If you get, "Error: Missing option: buildout:develop" you also need a "develop = " option to [buildout].  For more on buildout, try the Buildout Quick Reference card.

Now let’s say you want to check your new site into Subversion.  (This tip I got from Martin Aspeli’s slideshow on Extending and Customizing Plone 3.)  You don’t want to check your whole directory in because much of that is built out automatically.  Other developers don’t need it and likely won’t even work on their system because much of what is built out contains hard-coded paths to other files and executables.

So before checking all the files within your buildout, update the directory’s svn:ignore property to omit the stuff that doesn’t need to go into version control.  In your buildout directory run,

$ svn propset svn:ignore '
> eggs
> develop-eggs
> bin
> var
> parts
> .installed.cfg' .  # note period for current dir
$ svn add products bootstray.py buildout.cfg src README.txt
$ svn commit

Now someone else can check out that code and run "python bootstrap.py" to generate the bin directory and then "bin/buildout’ to build out all the eggs and code.

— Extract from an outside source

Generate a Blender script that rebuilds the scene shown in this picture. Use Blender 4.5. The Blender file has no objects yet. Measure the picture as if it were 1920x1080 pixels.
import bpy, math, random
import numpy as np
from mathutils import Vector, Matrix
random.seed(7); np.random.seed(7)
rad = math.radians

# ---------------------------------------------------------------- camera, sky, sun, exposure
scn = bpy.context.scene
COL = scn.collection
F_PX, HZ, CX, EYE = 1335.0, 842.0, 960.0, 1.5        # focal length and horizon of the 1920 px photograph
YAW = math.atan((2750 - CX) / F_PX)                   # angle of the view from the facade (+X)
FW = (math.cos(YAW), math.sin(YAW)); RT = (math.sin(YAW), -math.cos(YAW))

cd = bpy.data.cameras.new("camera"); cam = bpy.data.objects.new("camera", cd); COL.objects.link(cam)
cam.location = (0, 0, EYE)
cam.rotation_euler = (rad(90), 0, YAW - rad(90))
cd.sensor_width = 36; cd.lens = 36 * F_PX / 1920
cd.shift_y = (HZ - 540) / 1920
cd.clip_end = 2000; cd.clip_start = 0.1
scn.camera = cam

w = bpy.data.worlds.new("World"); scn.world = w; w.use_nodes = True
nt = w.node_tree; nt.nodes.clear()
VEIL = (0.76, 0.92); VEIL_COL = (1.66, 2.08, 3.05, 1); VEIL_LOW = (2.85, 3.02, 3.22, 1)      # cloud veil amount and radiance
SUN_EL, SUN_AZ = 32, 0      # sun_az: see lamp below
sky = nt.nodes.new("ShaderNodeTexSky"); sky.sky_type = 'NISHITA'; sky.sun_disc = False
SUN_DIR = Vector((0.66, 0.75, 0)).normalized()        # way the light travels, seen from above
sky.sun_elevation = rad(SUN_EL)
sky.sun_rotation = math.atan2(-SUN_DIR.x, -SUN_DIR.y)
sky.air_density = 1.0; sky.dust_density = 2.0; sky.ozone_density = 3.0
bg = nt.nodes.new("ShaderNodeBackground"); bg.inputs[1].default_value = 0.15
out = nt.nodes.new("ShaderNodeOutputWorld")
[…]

If you’re building more than one Plone site, you can save disk space and unnecessary downloads by configuring your Buildout to use a shared directory.

$ mkdir -p ~/.buildout/downloads
$ mkdir -p ~/.buildout/eggs
$ cat > ~/.buildout/default.cfg
[buildout]
  eggs-directory = ~/.buildout/eggs

  download-cache = ~/.buildout/downloads

That’s all I got for now.  I hope that’s helpful.